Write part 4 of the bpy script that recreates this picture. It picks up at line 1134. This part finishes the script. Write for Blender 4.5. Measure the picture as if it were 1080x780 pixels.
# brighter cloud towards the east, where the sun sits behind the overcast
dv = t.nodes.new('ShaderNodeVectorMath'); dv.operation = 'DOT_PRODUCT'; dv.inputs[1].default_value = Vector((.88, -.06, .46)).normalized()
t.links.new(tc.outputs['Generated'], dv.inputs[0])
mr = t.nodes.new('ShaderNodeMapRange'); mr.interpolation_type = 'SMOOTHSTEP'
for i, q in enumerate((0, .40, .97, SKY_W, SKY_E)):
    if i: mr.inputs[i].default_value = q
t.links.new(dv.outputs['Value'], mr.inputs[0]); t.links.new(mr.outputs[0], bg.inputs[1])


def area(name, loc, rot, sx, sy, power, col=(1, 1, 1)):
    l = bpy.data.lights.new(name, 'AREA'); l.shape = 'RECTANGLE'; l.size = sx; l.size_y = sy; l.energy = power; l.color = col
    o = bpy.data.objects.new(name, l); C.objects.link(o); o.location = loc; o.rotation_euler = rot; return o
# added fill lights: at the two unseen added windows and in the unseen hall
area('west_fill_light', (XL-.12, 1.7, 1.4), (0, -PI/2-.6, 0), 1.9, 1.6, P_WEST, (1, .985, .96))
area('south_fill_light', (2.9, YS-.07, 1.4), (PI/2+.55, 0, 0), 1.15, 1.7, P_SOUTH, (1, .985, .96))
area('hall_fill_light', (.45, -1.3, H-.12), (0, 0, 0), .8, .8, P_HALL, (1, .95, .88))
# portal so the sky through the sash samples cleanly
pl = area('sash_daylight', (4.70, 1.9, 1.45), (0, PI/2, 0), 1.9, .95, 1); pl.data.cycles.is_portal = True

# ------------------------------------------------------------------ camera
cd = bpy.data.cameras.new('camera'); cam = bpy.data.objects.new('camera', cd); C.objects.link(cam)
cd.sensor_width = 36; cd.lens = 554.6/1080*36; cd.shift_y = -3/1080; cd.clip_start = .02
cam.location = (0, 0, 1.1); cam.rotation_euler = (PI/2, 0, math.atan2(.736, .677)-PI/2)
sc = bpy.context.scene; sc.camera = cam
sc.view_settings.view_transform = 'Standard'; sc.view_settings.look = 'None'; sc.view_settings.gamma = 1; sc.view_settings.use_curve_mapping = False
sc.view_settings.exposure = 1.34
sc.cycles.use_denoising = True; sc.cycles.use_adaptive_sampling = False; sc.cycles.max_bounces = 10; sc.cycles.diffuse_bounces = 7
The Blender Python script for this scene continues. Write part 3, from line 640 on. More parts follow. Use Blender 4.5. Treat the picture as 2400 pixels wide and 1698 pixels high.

Written request: Quote verbatim the opening lines of the listing above, ending with the line where "mr.inputs[0]); t.links.new(mr.outputs[0], bg.inputs[1])" appears; include both endpoints and nothing more.

Final result:
Write part 4 of the bpy script that recreates this picture. It picks up at line 1134. This part finishes the script. Write for Blender 4.5. Measure the picture as if it were 1080x780 pixels.
# brighter cloud towards the east, where the sun sits behind the overcast
dv = t.nodes.new('ShaderNodeVectorMath'); dv.operation = 'DOT_PRODUCT'; dv.inputs[1].default_value = Vector((.88, -.06, .46)).normalized()
t.links.new(tc.outputs['Generated'], dv.inputs[0])
mr = t.nodes.new('ShaderNodeMapRange'); mr.interpolation_type = 'SMOOTHSTEP'
for i, q in enumerate((0, .40, .97, SKY_W, SKY_E)):
    if i: mr.inputs[i].default_value = q
t.links.new(dv.outputs['Value'], mr.inputs[0]); t.links.new(mr.outputs[0], bg.inputs[1])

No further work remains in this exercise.